Quem quiser ter uma pálida impressão do quadro, clique aqui

 

 

 

5 comentários

  1. André
    19/09/12 at 18:20

    Tom Gama como sempre escreveu um poema inspiradíssimo… a Selma realmente tem muito bom gosto e inteligência, também todos os dias entro no Bloghetto – excelente, por sinal – pra ver se tem alguma novidade.
    Vi a pintura que vc postou e gostei muito – aliás, a pintura em telas de quadro é outro tema que me atrai muito a curiosidade. Quem me dera ter dom pra fazer isso.
    Abraços,
    André

  2. Carol
    19/09/12 at 20:16

    Eu confesso q nao conhecia o quadro e ao vê-lo em Paris fiquei estupefata! E olha q entre Van Goghs e Monets.. Cheguei a voltar ao primeiro andar pra ver de novo..

  3. 19/09/12 at 21:37

    Antonio, seu poema – de final arrebatador – é infinitamente mais belo que o quadro. Faz-nos prescindir dele. Daí, possivelmente, a expressão de espanto de Courbet no autorretrato. _ Como assim?, terá exclamado.
    Entre a palavra e a pintura, minha paixão será sempre a palavra e seu poder encantatório.
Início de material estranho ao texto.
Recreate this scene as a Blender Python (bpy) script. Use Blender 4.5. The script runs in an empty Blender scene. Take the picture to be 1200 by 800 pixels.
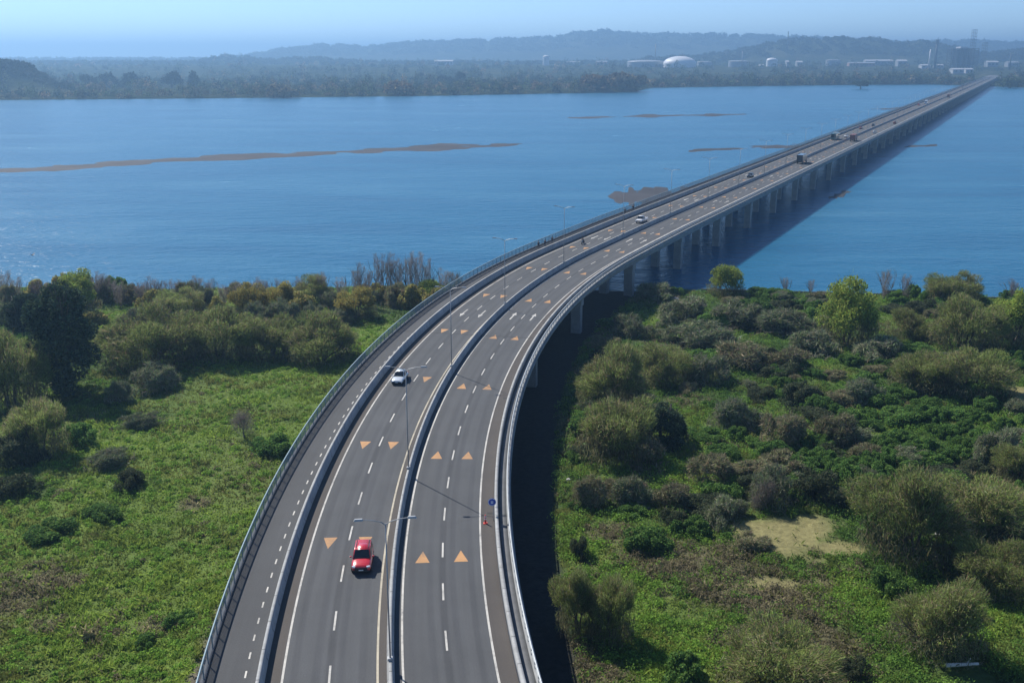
import bpy, bmesh, math, random
import numpy as np
from mathutils import Vector, Matrix

random.seed(7)
RNG = np.random.default_rng(7)
SC = bpy.context.scene
COL = SC.collection
R = math.radians

# ------------------------------------------------------------------ camera numbers
CAM_H = 46.3
FOC = 1200.0                       # focal length in pixels of a 1200 px wide frame
PITCH = math.atan((400 - 66) / FOC)
CT, ST = math.cos(PITCH), math.sin(PITCH)
WATER = -7.0                       # river level (the near end of the deck is z = 0)


def at(px, py, z):
    """ground point at height z seen at a photo pixel"""
    u, v = px - 600.0, py - 400.0
    t = (CAM_H - z) / (v * CT + FOC * ST)
    return u * t, (FOC * CT - v * ST) * t


def scale_at(py, z):
    return (( py - 400.0) * CT + FOC * ST) / (CAM_H - z)


# ------------------------------------------------------------------ noise
_LAT = np.random.default_rng(3).random((256, 256))


def vnoise(x, y):
    x = np.asarray(x, float); y = np.asarray(y, float)
    xi = np.floor(x).astype(int); yi = np.floor(y).astype(int)
    fx = x - xi; fy = y - yi
    fx = fx * fx * (3 - 2 * fx); fy = fy * fy * (3 - 2 * fy)
    a = _LAT[xi & 255, yi & 255]; b = _LAT[(xi + 1) & 255, yi & 255]
    c = _LAT[xi & 255, (yi + 1) & 255]; d = _LAT[(xi + 1) & 255, (yi + 1) & 255]
    return (a * (1 - fx) + b * fx) * (1 - fy) + (c * (1 - fx) + d * fx) * fy


def fbm(x, y, o=4):
    s = 0; a = 0.5; n = 0
    x = np.asarray(x, float); y = np.asarray(y, float)
    for k in range(o):
        s = s + a * vnoise(x + 17.3 * k, y - 9.1 * k); n += a
        a *= 0.5; x = x * 2.03; y = y * 2.03
    return s / n


def smooth(a, b, x):
    t = np.clip((np.asarray(x, float) - a) / (b - a), 0, 1)
    return t * t * (3 - 2 * t)


# ------------------------------------------------------------------ materials
def new_mat(name):
    m = bpy.data.materials.new(name); m.use_nodes = True
    nt = m.node_tree; nt.nodes.clear()
    out = nt.nodes.new('ShaderNodeOutputMaterial')
    return m, nt, out


def N(nt, typ, **kw):
    n = nt.nodes.new(typ)
    for k, v in kw.items():
        if k.startswith('i_'):
            n.inputs[k[2:].replace('_', ' ')].default_value = v
        else:
            setattr(n, k, v)
    return n


def rgba(c):
    return (c[0], c[1], c[2], 1.0)


def ramp(nt, fac, stops):
    r = nt.nodes.new('ShaderNodeValToRGB')
    el = r.color_ramp.elements
    while len(el) < len(stops):
        el.new(0.5)
    for e, (p, c) in zip(el, stops):
        e.position = p; e.color = rgba(c)
    nt.links.new(fac, r.inputs['Fac'])
    return r.outputs['Color']


def mixc(nt, fac, a, b, blend='MIX'):
    n = nt.nodes.new('ShaderNodeMix'); n.data_type = 'RGBA'; n.blend_type = blend
    for sock, v in ((n.inputs[0], fac), (n.inputs[6], a), (n.inputs[7], b)):
        if isinstance(v, (int, float)):
            sock.default_value = v
        elif isinstance(v, tuple):
            sock.default_value = rgba(v)
        else:
            nt.links.new(v, sock)
    return n.outputs[2]


def noise_tex(nt, vec, scale, detail=4, rough=0.6, stretch=None):
    n = N(nt, 'ShaderNodeTexNoise'); n.inputs['Scale'].default_value = scale
    n.inputs['Detail'].default_value = detail; n.inputs['Roughness'].default_value = rough
    if stretch:
        mp = N(nt, 'ShaderNodeMapping'); mp.inputs['Scale'].default_value = stretch
        nt.links.new(vec, mp.inputs['Vector']); vec = mp.outputs['Vector']
    nt.links.new(vec, n.inputs['Vector'])
    return n.outputs['Fac']


def simple(name, col, rough=0.6, metal=0.0, var=0.12, scale=3.0, bump=0.0, coat=0.0, spec=0.5):
    m, nt, out = new_mat(name)
    b = N(nt, 'ShaderNodeBsdfPrincipled')
    b.inputs['Roughness'].default_value = rough; b.inputs['Metallic'].default_value = metal
    b.inputs['Coat Weight'].default_value = coat; b.inputs['Specular IOR Level'].default_value = spec
    tc = N(nt, 'ShaderNodeTexCoord')
    f = noise_tex(nt, tc.outputs['Object'], scale)
    d = tuple(c * (1 - var) for c in col); l = tuple(min(1, c * (1 + var)) for c in col)
    nt.links.new(ramp(nt, f, [(0.3, d), (0.7, l)]), b.inputs['Base Color'])
    if bump:
        bp = N(nt, 'ShaderNodeBump'); bp.inputs['Strength'].default_value = bump
        nt.links.new(f, bp.inputs['Height']); nt.links.new(bp.outputs['Normal'], b.inputs['Normal'])
    nt.links.new(b.outputs[0], out.inputs['Surface'])
    return m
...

    Obrigada pelo link e referências tão gentis.

    André, sensível e musical comentarista, gratíssima.

    Beijocas!

     

  4. Sophie
    22/09/12 at 23:19

     
    Antonio, eu gosto muito do autorretrato, mas, do outro quadro eu não gosto. Porque é feio! rs…se fosse um nariz eu também acharia feio! Porque pouco temos de bonito. Talvez os olhos, a boca…de resto, somos muito feios! rs…eu penso que o outro quadro não é algo para se olhar e dizer “oh, que belo”! A técnica, o talento inegável, a mensagem, a provocação, tudo isso é belo, mas, o “objeto” pintado é feio…rs…
     
     

  5. Antonio Carlos A. Gama
    23/09/12 at 13:27

    Selminha e Sophie, eu não considero realmente “A origem do mundo” “bela” no sentido clássico com que normalmente definimos o “belo”. 

    A “beleza” da pintura é de outra categoria: a audácia, o simbólico, a técnica, o desafio, até mesmo o incômodo ou a provocação, mas, sobretudo, as sensações despertadas em mim.